Encontrou também palavras para falar do clamor que tinha, aquela pretensão de existir enquanto tudo era negado: “O si mesmo não é uma ilusão. Eu existo realmente. Não sou uma partícula do todo metafísico: sou única, gravada para sempre no coração do meu Deus. Por isso, sou íntegra, e não redutível ao que faço”. Pensamos outra vez na identidade que lhe foi roubada. Não lhe foi restituída pelo tempo ou pelos tribunais internacionais: “A cada dia, só existo plenamente quando estou em relação com Deus. A minha identidade é um devir”.

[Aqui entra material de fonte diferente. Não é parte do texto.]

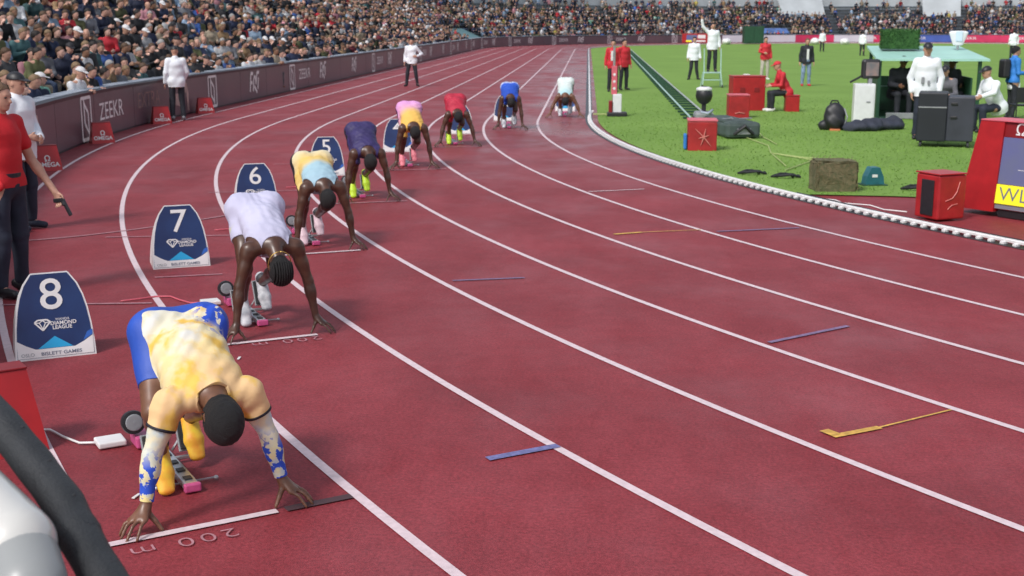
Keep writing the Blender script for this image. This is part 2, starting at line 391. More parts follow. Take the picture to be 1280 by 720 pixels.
def shell(V, T, m, off, dispf=None, lip=.006):
    """a garment: the body surface where m>0, moved outward, its rim turned in to the skin"""
    Nn = normals(V, T); nv = len(V)
    P6 = np.concatenate([V, Nn], 1)
    # clip needs normals too: interpolate by clipping the 6-vector
    m = np.where(np.abs(m) < 1e-6, 1e-6, m)
    def clip6(P6, T, m):
        pos = m > 0; c = pos[T].sum(1); keep = T[c == 3]; newv = []; cache = {}; out = []
        def cut(i, j):
            k = (min(i, j), max(i, j))
            if k not in cache:
                t = m[i] / (m[i] - m[j]); newv.append(P6[i] + t * (P6[j] - P6[i])); cache[k] = len(P6) + len(newv) - 1
            return cache[k]
        for t in T[(c == 1) | (c == 2)]:
            p = pos[t]
            if p.sum() == 1:
                i = int(np.argmax(p)); a, b, d = t[i], t[(i + 1) % 3], t[(i + 2) % 3]; out.append((a, cut(a, b), cut(a, d)))
            else:
                i = int(np.argmin(p)); a, b, d = t[i], t[(i + 1) % 3], t[(i + 2) % 3]; x, y = cut(a, b), cut(a, d); out.append((x, b, d)); out.append((x, d, y))
        V2 = np.concatenate([P6, np.array(newv).reshape(-1, 6)]); T2 = np.concatenate([keep, np.array(out, int).reshape(-1, 3)])
        u, inv = np.unique(T2, return_inverse=True); return V2[u], inv.reshape(-1, 3)
    A, T2 = clip6(P6, T, m)
    if len(T2) == 0: return np.zeros((0, 3)), np.zeros((0, 3), int)
    X, n = A[:, :3], A[:, 3:]; n = n / (np.linalg.norm(n, axis=1, keepdims=True) + 1e-9)
    o = np.maximum(off + (dispf(X) if dispf is not None else np.zeros(len(X))), off * .45); Y = X + n * o[:, None]
    E = np.concatenate([T2[:, [0, 1]], T2[:, [1, 2]], T2[:, [2, 0]]]); key = np.sort(E, 1); _, ii, cc = np.unique(key, axis=0, return_index=True, return_counts=True)
    B = E[ii[cc == 1]]; bv = np.unique(B); mp = {int(v): len(Y) + i for i, v in enumerate(bv)}
    Z = X[bv] - n[bv] * .002
    rim = []
    for a, b in B: a, b = int(a), int(b); rim += [(b, a, mp[a]), (b, mp[a], mp[b])]
    return np.concatenate([Y, Z]), np.concatenate([T2, np.array(rim, int).reshape(-1, 3)])
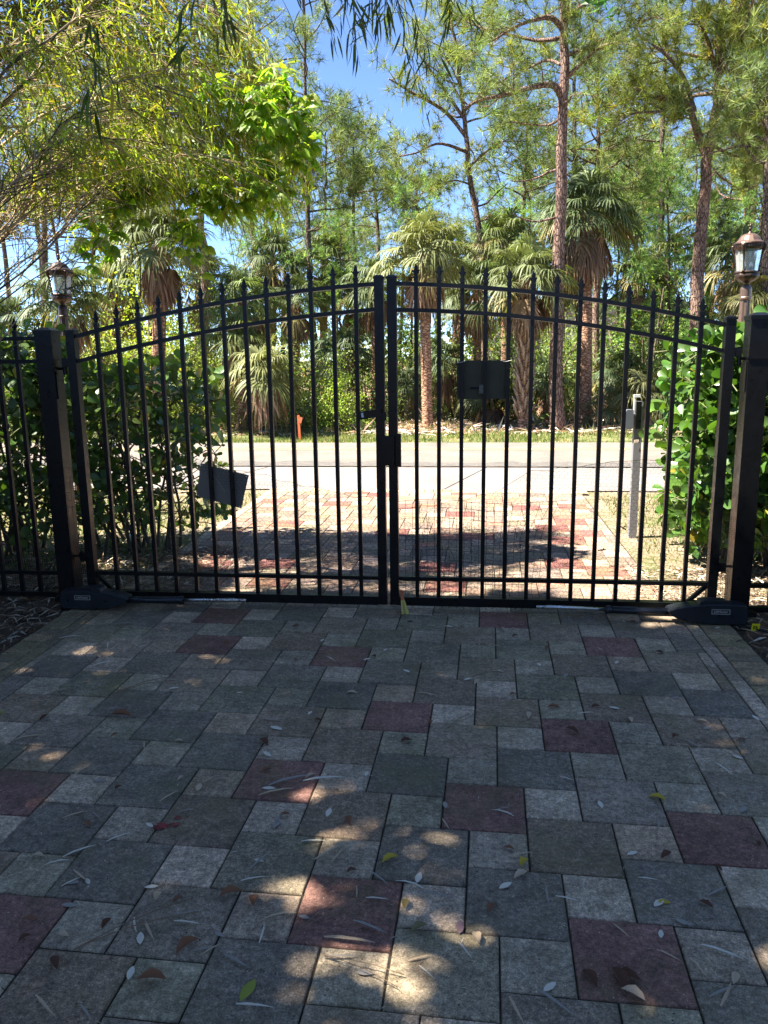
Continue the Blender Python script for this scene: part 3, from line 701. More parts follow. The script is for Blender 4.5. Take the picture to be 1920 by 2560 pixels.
# ---- pines
def pine_parts(H_, trunk_pts, r0, limbs=None, nauto=16, crown0=.45, CR=2.6, subs=6, tufts=6, ndl=20, nlen=.24, nw=1.0, col=(.105, .135, .035), seed=0, dead=3):
    global rng
    keep = rng; rng = np.random.default_rng(1000+seed)
    tb = MB(); cb = MB()
    n = 26; tp_ = spl(trunk_pts, n); t = np.linspace(0, 1, n)
    tp_[1:-1, :2] += rng.normal(size=(n-2, 2))*.018
    rad = r0*(1-.72*t)*(1+.35*np.exp(-t*30))
    tb.tube(tp_, rad, 10)
    TP = []; TD = []
    L = []
    if limbs:
        for pts, rr in limbs: L.append((spl(pts, 14), rr, 1.0))
    for k in range(nauto):
        u = crown0+(1-crown0)*((k+.6*rng.random())/nauto)**.85; u = min(u, .985)
        idx = u*(n-1); i0 = int(idx); p = tp_[i0]+(tp_[min(i0+1, n-1)]-tp_[i0])*(idx-i0)
        a = k*2.4+rng.normal()*.5; v = (u-crown0)/(1-crown0); ln = CR*(1-.62*v**1.5)*rng.uniform(.65, 1.1)*(0.75 if v < .12 else 1)
        up = .12+.55*v+rng.normal()*.10; d = np.array([math.cos(a), math.sin(a), up]); pts = [p]; q = p.copy(); dd = nrm(d)
        for s in range(5):
            q = q+dd*ln/5; dd = nrm(dd+rng.normal(size=3)*.20+np.array([0, 0, .06])); pts.append(q)
        L.append((spl(pts, 10), r0*(.30-.14*v), ln/CR))
    for k in range(dead):
        u = rng.uniform(crown0*.55, crown0); p = tp_[int(u*(n-1))]; a = rng.uniform(0, 6.28); dd = np.array([math.cos(a), math.sin(a), rng.uniform(-.2, .3)])
        pts = [p]; q = p.copy()
        for s in range(4): q = q+dd*.25*rng.uniform(.6, 1.4); dd = nrm(dd+rng.normal(size=3)*.35); pts.append(q)
        tb.tube(spl(pts, 8), np.linspace(.03, .008, 8), 5)
    for pts, rr, rl in L:
        m = len(pts); tb.tube(pts, np.linspace(rr, rr*.25, m), 6)
        ns = max(3, int(subs*rl+.5))
        for s in range(ns):
            f = .28+.72*(s+rng.random())/ns; f = min(f, .99); p = pts[int(f*(m-1))]; dirl = nrm(pts[min(int(f*(m-1))+1, m-1)]-pts[max(int(f*(m-1))-1, 0)])
            d = nrm(dirl*.6+rng.normal(size=3)*.62+np.array([0, 0, .15])); ll = CR*rng.uniform(.14, .36); q = p.copy(); sp = [p]
            for z in range(4):
                q = q+d*ll/4; d = nrm(d+rng.normal(size=3)*.25+np.array([0, 0, .10])); sp.append(q.copy())
            tb.tube(sp, [rr*.22, rr*.18, rr*.14, rr*.1, .004], 4, cap=False)
            sp = np.array(sp)
            for z in range(tufts):
                g_ = rng.uniform(.35, 1.0)*4; g0 = min(int(g_), 3); c_ = sp[g0]+(sp[g0+1]-sp[g0])*(g_-g0)+rng.normal(size=3)*.10
                TP.append(c_+rng.normal(size=3)*.05); TD.append(nrm(d+rng.normal(size=3)*.6+np.array([0, 0, .35])))
    TP = np.array(TP); TD = np.array(TD); N = len(TP)
    tc = varcol(N, col, .20); k = rng.random(N) < .22; tc[k] = tc[k]*np.array([1.45, 1.25, .9])
    pos = np.repeat(TP, ndl, 0); dr = nrm(np.repeat(TD, ndl, 0)*.55+rng.normal(size=(N*ndl, 3))*.75); dr[:, 2] -= .05
    cl = np.repeat(tc*np.array([1.55, 1.58, 1.6]), ndl, 0)*(1+.2*rng.normal(size=(N*ndl, 1)))
    sc = nlen*rng.uniform(.7, 1.15, N*ndl); sc = np.column_stack([sc*nw, sc, sc])
    cb.inst(*T_NDL, pos, dr, rng.normal(size=(N*ndl, 3)), sc, 0, np.clip(cl, .01, .6))
    rng = keep
    return tb, cb
def pine(base, tops, r0, label, bark=None, group='slim pines in the wood across the road', **kw):
    base = np.array(base, float); r_ = empty('pine_tree', base); tag(r_, label, 'pine tree', group)
    H_ = tops[-1][2]; tb, cb = pine_parts(H_, [(0, 0, -.15)]+[tuple(np.array(p)) for p in tops], r0*.84, **kw)
    tb.build('trunk', bark or PBARK, r_, True); cb.build('crown', NEEDLE, r_)
    return r_
def base_at(x, y_):   # ground position under photo column x at distance y_
    lo = P(x, 1000, y_); return np.array([lo[0], y_, -.02])
def rel(b_, x, y, Y): return P(x, y, Y)-b_
# main pine with big left limb
b0 = P(1203, 925, 16.3); b0[2] = -.02
def q1(x, y, Y=16.3): return tuple(P(x, y, Y)-b0)
limbs = [([q1(1213, 208), q1(1195, 183, 16.2), q1(1150, 188, 16.0), q1(1090, 205, 15.8), q1(1040, 215, 15.7), q1(1000, 235, 15.6)], .075),
         ([q1(1215, 62), q1(1190, 38, 16.1), q1(1150, 44, 16.0), q1(1110, 60, 15.9), q1(1060, 90, 15.9)], .06),
         ([q1(1222, 170), q1(1245, 148, 16.2), q1(1268, 125, 16.0), q1(1300, 100, 15.9), q1(1340, 90, 15.7)], .05),
         ([q1(1218, 30), q1(1245, 20, 16.0), q1(1290, -10, 15.9), q1(1340, -60, 15.8)], .05),
         ([q1(1212, 140), q1(1180, 130, 16.6), q1(1130, 150, 16.9), q1(1080, 140, 17.2)], .035),
         ([q1(1210, 255), q1(1185, 270, 16.6), q1(1140, 268, 17.0), q1(1100, 262, 17.2)], .03)]
pine(b0, [q1(1204, 700), q1(1209, 450), q1(1215, 250), q1(1219, 60), q1(1217, -200), q1(1215, -520)], .175, 'tall reddish barked pine with a big bent limb, right of the gate centre', limbs=limbs, nauto=18, crown0=.60, CR=2.6, subs=9, tufts=8, ndl=26, nlen=.24, seed=1, group='tall pines near the road edge')
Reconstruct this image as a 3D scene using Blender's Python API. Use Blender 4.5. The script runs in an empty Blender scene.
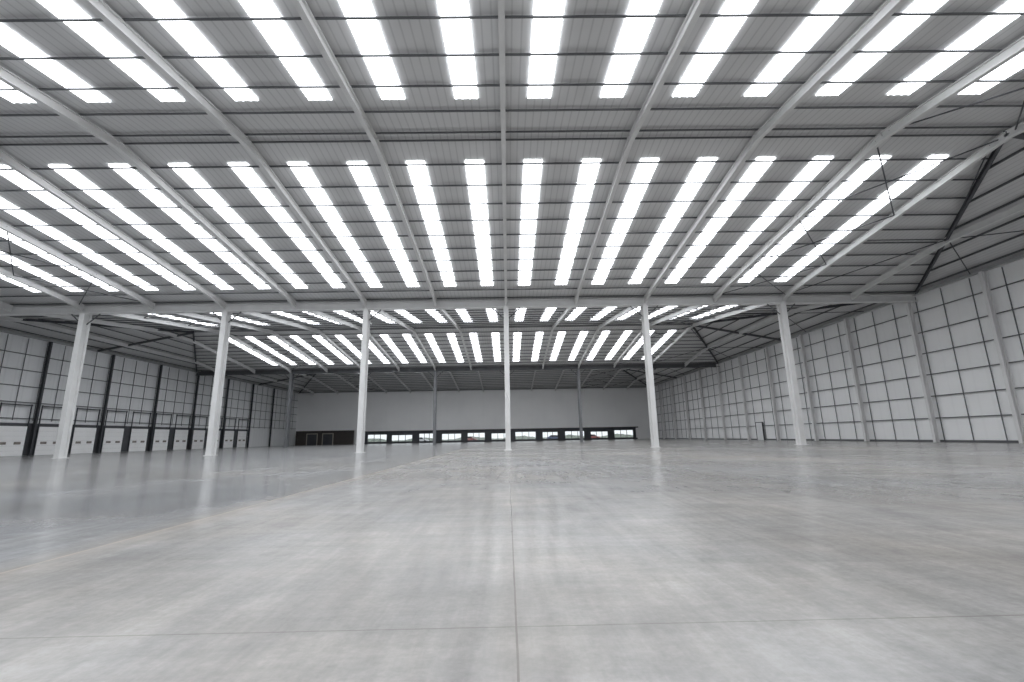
import bpy, bmesh, math, random
from mathutils import Vector, Matrix
random.seed(3)
scene=bpy.context.scene
COL=scene.collection
scene.view_settings.view_transform='Standard'

# ------------------------------------------------------------ dimensions
XL,XR=-52.0,36.0
YF=114.0; YB=-19.0
ZV,ZR=12.85,15.1
RL,RR=-40.0,24.0
HS=19.0
CAMH=1.05

# ------------------------------------------------------------ materials
def mat(name,color,rough=0.6,metal=0.0,noise=0.0,nscale=3.0,bump=0.0):
    m=bpy.data.materials.new(name); m.use_nodes=True
    nt=m.node_tree; b=nt.nodes['Principled BSDF']
    b.inputs['Roughness'].default_value=rough; b.inputs['Metallic'].default_value=metal
    b.inputs['Base Color'].default_value=(*color,1)
    if noise>0:
        tc=nt.nodes.new('ShaderNodeTexCoord'); n=nt.nodes.new('ShaderNodeTexNoise')
        n.inputs['Scale'].default_value=nscale; n.inputs['Detail'].default_value=4
        r=nt.nodes.new('ShaderNodeValToRGB')
        r.color_ramp.elements[0].position=0.3; r.color_ramp.elements[1].position=0.7
        r.color_ramp.elements[0].color=(*[c*(1-noise) for c in color],1)
        r.color_ramp.elements[1].color=(*[min(1,c*(1+noise)) for c in color],1)
        nt.links.new(tc.outputs['Object'],n.inputs['Vector']); nt.links.new(n.outputs['Fac'],r.inputs['Fac'])
        nt.links.new(r.outputs['Color'],b.inputs['Base Color'])
    return m
M_steel=mat('painted_steel_light',(0.77,0.77,0.765),0.4,0,0.05,0.8)
M_rafter=mat('painted_steel_rafter',(0.73,0.73,0.725),0.45,0,0.06,0.8)
M_shadecol=mat('painted_steel_shaded',(0.17,0.175,0.185),0.5,0,0.06,0.8)  # second column row: its shade is put into this darker steel colour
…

Não é uma ideia. Voltou pela primeira vez ao Camboja em 2003. “Desejo testemunhar a esperança naquela cultura esculpida pelo budismo que habita em mim.” Como ela o fora. “A conversão foi uma ruptura total para mim, mas não um salto no vazio. É uma estrada: da humanidade de Cristo à Sua divindade. Como budista, acreditei no mistério da Encarnação com toda a minha razão. Embora não sendo um ato comum do pensamento, um raciocínio.” O mal – “o mal verdadeiro”, especifica – é algo que anula todo o discurso intelectual: “E a resposta, a fé, não é uma ideia, é experimentar em mim uma força de vida que não é minha”.
Fala sempre da fé como um caminho. “Não é uma chuva torrencial, que dura umas horas. É um fio de água, que penetra as fendas do meu deserto. Uma plenitude mesmo na falta.” No budismo, a felicidade é um jato de água: as mãos tentam agarrá-lo, mas escorre por entre os dedos e, caindo na terra, converte-se em lama. “É verdade”, diz a Claire: “Não se agarra. Mas no cristianismo a água não cessa de jorrar. E a aventura é não fechar as mãos. Mantê-las abertas. Seguimos Jesus que abriu o caminho, e é o nosso companheiro de luta na vida. Porque a estrada não tem fim. E um coração ardente retoma-a continuamente. Não pode senão retomá-la, sempre”.